Older city residents still remember the days when cows used to graze right up to the city walls.
All that changed, however, nearly 30 years ago in the 1980s when someone followed the “wisdom” of the time and ran a road through Westgate Fields.
The road, in its turn, required an underpass in order to keep the pedestrian link which connects, notably, Chichester College and the railway station and sees hundreds of students each day, not to mention all those Waitrose shoppers too.
And if an underpass is to be attractive, it needs to be more than a concrete tunnel. So a competition was launched to design a set of murals. This was rather fittingly won by a Chichester College student, Victor Hang, whose vision was completed in early 1987.
Nearly thirty years on, the underpass was very much showing its age. So in 2012 we started working to get the pass spruced up again, hopefully in time to form part of the Society’s own 40th anniversary celebrations in 2013.
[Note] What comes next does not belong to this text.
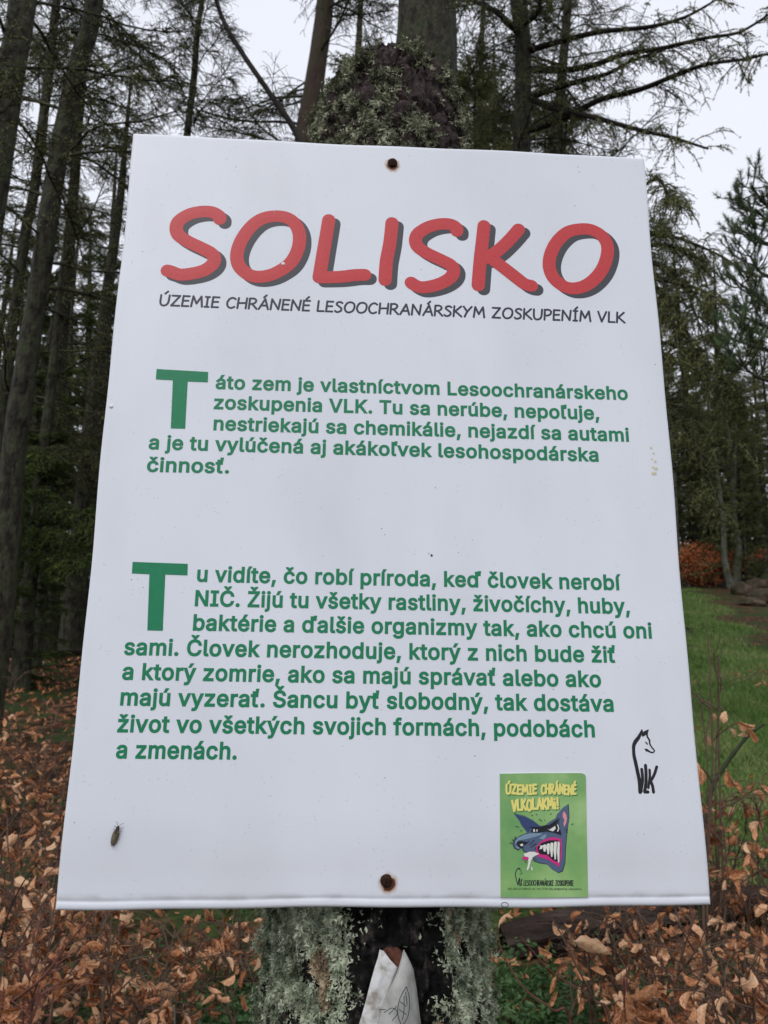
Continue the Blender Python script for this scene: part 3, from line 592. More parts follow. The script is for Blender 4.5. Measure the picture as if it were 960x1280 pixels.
cane([(885, 1010, 3.0), (895, 975, 3.0), (930, 925, 3.0), (955, 905, 3.0)][::-1]+[(880, 1060, 3.0)], .012, 'dead_branch', 'grey forked dead branch before the clearing', M['stem_moss'])
cane([(872, 1080, 2.6), (876, 1150, 2.6), (878, 1220, 2.6), (878, 1300, 2.6)], .014, 'mossy_sapling', 'slim upright mossy stem below the lower right corner of the sign', M['stem_moss'])

# ------------------------------------------------------------------ the sign
def c2w(v): return RT*v[0] + UP*v[1] + FW*v[2]
SW, SH = .5, .683
pxs = [(166, 166), (806, 196), (889, 1133), (69, 1138)]
A_ = []
for (u, v), (x, y) in zip(pxs, [(0, 1), (1, 1), (1, 0), (0, 0)]):
    u -= 480; v = 640-v; A_.append([x, y, 1, 0, 0, 0, -u*x, -u*y, -u]); A_.append([0, 0, 0, x, y, 1, -v*x, -v*y, -v])
H_ = np.linalg.svd(np.array(A_))[2][-1].reshape(3, 3); Ki = np.diag([1/FPX, 1/FPX, 1]); a_, b_, c_ = (Ki@H_).T
s_ = SW/np.linalg.norm(a_); a_, b_, c_ = a_*s_, b_*s_, c_*s_
if c_[2] < 0: a_, b_, c_ = -a_, -b_, -c_
SH = np.linalg.norm(b_); SX = c2w(a_/SW); SY = c2w(b_/SH); SY -= SX*(SX@SY); SY /= np.linalg.norm(SY); SZ = np.cross(SX, SY); SO = C0+c2w(c_)
SMAT = Matrix(((SX[0], SY[0], SZ[0], SO[0]), (SX[1], SY[1], SZ[1], SO[1]), (SX[2], SY[2], SZ[2], SO[2]), (0, 0, 0, 1)))
def SL(px, py):                        # photograph pixel -> metres on the board
    r = ray(px, py); t = ((SO-C0)@SZ)/(r@SZ); q = C0+r*t-SO; return np.array([q@SX, q@SY])
sign = empty('information_sign'); sign.matrix_world = SMAT
tag(sign, 'white metal information sign with red and green Slovak text nailed to the stump', 'sign')

NT, NB = SL(490.5, 204), SL(483, 1101)
def board_material():
    m, t, b = mat('white_enamel_board', .34, .45)
    tcn = t.nodes.new('ShaderNodeTexCoord'); sp = t.nodes.new('ShaderNodeSeparateXYZ'); t.links.new(tcn.outputs['Object'], sp.inputs[0])
    def nz(s, d=3, stretch=None):
        n = t.nodes.new('ShaderNodeTexNoise'); n.inputs['Scale'].default_value = s; n.inputs['Detail'].default_value = d
        if stretch: mp = t.nodes.new('ShaderNodeMapping'); mp.inputs['Scale'].default_value = stretch; t.links.new(tcn.outputs['Object'], mp.inputs[0]); t.links.new(mp.outputs[0], n.inputs['Vector'])
        else: t.links.new(tcn.outputs['Object'], n.inputs['Vector'])
        return n.outputs['Fac']
    def ramp(src, p0, c0, p1, c1):
        r = t.nodes.new('ShaderNodeValToRGB'); e = r.color_ramp.elements; e[0].position = p0; e[0].color = (*c0, 1); e[1].position = p1; e[1].color = (*c1, 1); t.links.new(src, r.inputs[0]); return r.outputs[0]
    def mth(op, a, b_=None, clamp=False):
        n = t.nodes.new('ShaderNodeMath'); n.operation = op; n.use_clamp = clamp
        for k, v in enumerate((a, b_)):
            if v is None: continue
            if isinstance(v, (int, float)): n.inputs[k].default_value = v
            else: t.links.new(v, n.inputs[k])
        return n.outputs[0]
    def mixc(f, a, c):
        n = t.nodes.new('ShaderNodeMix'); n.data_type = 'RGBA'
        for s, v in ((0, f), (6, a), (7, c)):
            if isinstance(v, tuple): n.inputs[s].default_value = (*v, 1)
            elif isinstance(v, (int, float)): n.inputs[s].default_value = v
            else: t.links.new(v, n.inputs[s])
        return n.outputs[2]
    base = ramp(nz(5, 6, (1.5, .6, 1)), .28, (.70, .73, .79), .6, (.755, .785, .85))
    # fine grime speckle
    vo = t.nodes.new('ShaderNodeTexVoronoi'); vo.inputs['Scale'].default_value = 95; t.links.new(tcn.outputs['Object'], vo.inputs['Vector'])
    spk = mth('MULTIPLY', mth('LESS_THAN', vo.outputs['Distance'], .055), mth('GREATER_THAN', nz(23, 2), .60)); base = mixc(mth('MULTIPLY', spk, .75), base, (.10, .09, .08))
    vo2 = t.nodes.new('ShaderNodeTexVoronoi'); vo2.inputs['Scale'].default_value = 260; t.links.new(tcn.outputs['Object'], vo2.inputs['Vector'])
    spk2 = mth('MULTIPLY', mth('LESS_THAN', vo2.outputs['Distance'], .16), mth('GREATER_THAN', nz(60, 2), .58)); base = mixc(mth('MULTIPLY', spk2, .28), base, (.3, .3, .3))
    # dirt settled above the bottom fold and faint runs below it
    y = sp.outputs['Y']
    band = mth('SUBTRACT', 1.0, mth('MULTIPLY', mth('ABSOLUTE', mth('SUBTRACT', y, .0082)), 230.0), True)
    dirt = mth('MULTIPLY', mth('MULTIPLY', band, ramp(nz(40, 5, (1, 2, 1)), .4, (0, 0, 0), .62, (1, 1, 1))), .34); base = mixc(dirt, base, (.22, .20, .175))
    band2 = mth('SUBTRACT', 1.0, mth('MULTIPLY', mth('ABSOLUTE', mth('SUBTRACT', y, .03)), 25.0), True)
    base = mixc(mth('MULTIPLY', mth('MULTIPLY', band2, nz(12, 6)), .35), base, (.42, .40, .38))
    base = mixc(mth('MULTIPLY', ramp(nz(7, 7, (1.6, .7, 1)), .5, (0, 0, 0), .72, (1, 1, 1)), .16), base, (.47, .47, .45))
    # rust round each nail
    for (cx, cy), sc_ in (((NT[0], NT[1]-.0025), 1.0), ((NB[0]+.0015, NB[1]-.002), 1.0)):
        dx = mth('SUBTRACT', sp.outputs['X'], float(cx)); dy = mth('SUBTRACT', y, float(cy)); dd = mth('SQRT', mth('ADD', mth('MULTIPLY', dx, dx), mth('MULTIPLY', dy, dy)))
        dd = mth('ADD', dd, mth('MULTIPLY', mth('SUBTRACT', nz(160, 3), .5), .005))
        base = mixc(mth('SUBTRACT', 1.0, mth('MULTIPLY', mth('SUBTRACT', dd, .0045), 260.0), True), base, (.42, .20, .055))
        base = mixc(mth('SUBTRACT', 1.0, mth('MULTIPLY', mth('SUBTRACT', dd, .0045), 700.0), True), base, (.10, .025, .008))
    t.links.new(base, b.inputs['Base Color'])
    n1 = t.nodes.new('ShaderNodeTexNoise'); n1.inputs['Scale'].default_value = 500; n1.inputs['Detail'].default_value = 2; t.links.new(tcn.outputs['Object'], n1.inputs['Vector'])
    n2 = t.nodes.new('ShaderNodeTexNoise'); n2.inputs['Scale'].default_value = 6; t.links.new(tcn.outputs['Object'], n2.inputs['Vector'])
    b1 = t.nodes.new('ShaderNodeBump'); b1.inputs['Strength'].default_value = .12; b1.inputs['Distance'].default_value = .0004; t.links.new(n1.outputs[0], b1.inputs['Height'])
    b2_ = t.nodes.new('ShaderNodeBump'); b2_.inputs['Strength'].default_value = .25; b2_.inputs['Distance'].default_value = .006; t.links.new(n2.outputs[0], b2_.inputs['Height']); t.links.new(b1.outputs[0], b2_.inputs['Normal'])
    t.links.new(b2_.outputs[0], b.inputs['Normal'])
    return m
M['board'] = board_material()
M['zinc'] = rampmat('bare_sheet_back', [(.25, .25, .25), (.4, .4, .4)], scale=20, rough=.5)
def build_board():
    # pan of sheet metal: flat face, edges rolled back, shallow crease above the bottom fold
    def prof(w_, lo, hi):
        e = [0, .0004, .001, .0018, .0028, .004]
        return np.array([x for x in e]+list(np.linspace(.006, w_-.006, 60))+[w_-x for x in e[::-1]])
    xs = prof(SW, 0, 0); ys = np.unique(np.concatenate([prof(SH, 0, 0), [.0048, .0055, .0062, .007, .0078, .0088, .010]]))
    def roll(d): d = np.clip(d, 0, .0028); return -.0028*(1-np.sqrt(1-(1-d/.0028)**2))
    X, Y = np.meshgrid(xs, ys); Z = roll(np.minimum.reduce([X, SW-X, Y, SH-Y]))
    Z -= .00055*np.exp(-((Y-.0066)/.0014)**2)          # the crease
    wx = lambda y: .0006*np.sin(y*17+1)+.0004*np.sin(y*41); wy = lambda x: .0006*np.sin(x*21+.5)+.0003*np.sin(x*57)
    nx, ny = len(xs), len(ys); i = np.arange(ny-1)[:, None]*nx; j = np.arange(nx-1)[None]
    bow = lambda x, y: (x+wx(y)*(2*x/SW-1), y+wy(x)*(2*y/SH-1)); X, Y = bow(X, Y); V = np.stack([X, Y, Z], -1).reshape(-1, 3)
    F = np.stack([i+j, i+j+1, i+nx+j+1, i+nx+j], -1).reshape(-1, 4); mb = MB(); mb.add(V, F)
    # folded sides
    loop = [(x, 0) for x in xs]+[(SW, y) for y in ys[1:]]+[(x, SH) for x in xs[::-1][1:]]+[(0, y) for y in ys[::-1][1:-1]]
    loop = [bow(np.float64(x), np.float64(y)) for x, y in loop]
    n = len(loop); a = np.array([(x, y, -.0028) for x, y in loop]); b = np.array([(x, y, -.010) for x, y in loop]); k = np.arange(n); k2 = (k+1) % n
    mb.add(np.concatenate([a, b]), np.stack([k, k+n, k2+n, k2], 1), 0, False)
    mb.add([(.0005, .0005, -.009), (SW-.0005, .0005, -.009), (SW-.0005, SH-.0005, -.009), (.0005, SH-.0005, -.009)], [(3, 2, 1, 0)], 1, False)
    mb.build('board', [M['board'], M['zinc']], sign)
build_board()

# print on the board: thin raised ink
M['red'] = flat('red_ink', (.56, .045, .05), .4, .4, .16); M['greyink'] = flat('dark_grey_ink', (.055, .058, .068), .42, .4, .12)
M['green'] = rampmat('green_ink', [(.0, .19, .078), (.003, .215, .09)], scale=200, rough=.38, spec=.4); M['blackink'] = flat('black_ink', (.012, .012, .016), .4)
M['sub'] = flat('charcoal_ink', (.03, .03, .05), .4)
def ribbon(mb, pts, wd, z0, h=.00008, mi=0, caps=(True, True)):
    pts = np.asarray(pts, float); n = len(pts); wd = np.interp(np.linspace(0, 1, n), np.linspace(0, 1, len(np.atleast_1d(wd))), np.atleast_1d(wd)) if np.ndim(wd) else np.full(n, wd)
    t = np.gradient(pts, axis=0); t /= np.linalg.norm(t, axis=1, keepdims=True)+1e-12; nn = np.stack([-t[:, 1], t[:, 0]], 1)
    l = pts+nn*wd[:, None]/2; r = pts-nn*wd[:, None]/2
    V = np.concatenate([np.c_[l, np.full(n, z0)], np.c_[pts, np.full(n, z0+h)], np.c_[r, np.full(n, z0)]])
    k = np.arange(n-1); F = np.concatenate([np.stack([n+k, n+k+1, k+1, k], 1), np.stack([2*n+k, 2*n+k+1, n+k+1, n+k], 1)])
    mb.add(V, F, mi, False)
    for end in (0, 1):
        if not caps[end]: continue
        c = pts[0] if end == 0 else pts[-1]; d = -t[0] if end == 0 else t[-1]; nv = nn[0] if end == 0 else nn[-1]; rr = (wd[0] if end == 0 else wd[-1])/2
        an = np.linspace(-math.pi/2, math.pi/2, 9); arc = c+rr*(np.cos(an)[:, None]*d+np.sin(an)[:, None]*nv)
        V = np.concatenate([[[*c, z0+h]], np.c_[arc, np.full(9, z0)]]); F = [(0, i, i+1) if end else (0, i+1, i) for i in range(1, 9)]
        mb.add(V, F, mi, False)
Z1 = lambda p: SL(180+p[0]/3, 240+p[1]/3)
Z2 = lambda p: SL(480+p[0]/3, 240+p[1]/3)
LET = [(Z1, [(284, 102), (281, 90), (255, 76), (215, 74), (170, 84), (132, 108), (121, 135), (130, 162), (165, 186), (215, 210), (252, 230), (264, 250), (255, 273), (225, 294), (180, 306), (135, 310), (105, 300), (88, 295)], 0),
       (Z1, [(490, 91), (440, 102), (400, 132), (366, 180), (349, 230), (354, 272), (380, 302), (414, 317), (460, 315), (505, 298), (550, 265), (577, 215), (583, 165), (570, 125), (538, 98)], 1),
       (Z1, [(693, 105), (683, 165), (672, 230), (657, 320), (690, 320), (740, 318), (790, 312), (828, 311)], 2),
       (Z1, [(930, 116), (922, 190), (909, 260), (904, 330)], 0),
       (Z2, [(273, 147), (271, 134), (250, 122), (215, 120), (170, 130), (130, 154), (118, 180), (127, 206), (162, 230), (212, 254), (250, 274), (261, 295), (250, 320), (215, 342), (170, 355), (135, 357), (112, 347), (102, 340)], 0),
       (Z2, [(375, 127), (368, 190), (360, 260), (353, 350)], 0), (Z2, [(505, 140), (470, 180), (430, 218), (388, 248)], 0), (Z2, [(388, 240), (440, 278), (500, 325), (530, 346), (553, 352)], 0),
       (Z2, [(740, 139), (690, 150), (650, 185), (626, 230), (619, 275), (631, 315), (660, 345), (697, 361), (740, 357), (780, 335), (815, 295), (835, 245), (837, 200), (817, 165), (780, 143)], 1)]
wst = np.linalg.norm(Z1((700, 200))-Z1((650, 200)))
off = Z1((720, 215))-Z1((700, 200))
red, shd = MB(), MB()
for fz, pts, closed in LET:
    q = [fz(p) for p in pts]
    if closed == 2: parts_ = [catmull(q[:4], 6), catmull(q[3:], 6)]
    else: parts_ = [catmull(q, 7, closed == 1)]
    for c in parts_:
        ribbon(shd, c+off, wst, .00008, .00006, 0, (closed != 1,)*2); ribbon(red, c, wst, .00022, .00008, 0, (closed != 1,)*2)
shd.build('title_shadow', M['greyink'], sign); o = red.build('title_lettering', M['red'], sign); o['label'] = 'red title word SOLISKO with dark grey drop shadow'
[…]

The first essential was to commission a survey, and the Society was fortunate to obtain the services of Katey Corder, a conservator of international standing specialising in murals and walls paintings. Her report informed the Society’s bid to West Sussex County Council for a grant to fund the works. The County accepted our proposals and awarded the grant. We then appointed Mark Lewis and his team at Art and Soul Traders whose colourful murals are illustrated here.
As it turned out, the project overshot our target by a year, but painting work did finish in mid July 2014, and on 30 July 2014 we had a small gathering to celebrate the completion of the work. We were particularly pleased to be joined by Clare Smith and Debbie Burford, landscape architects who had been very active in helping progress the original project all those years ago.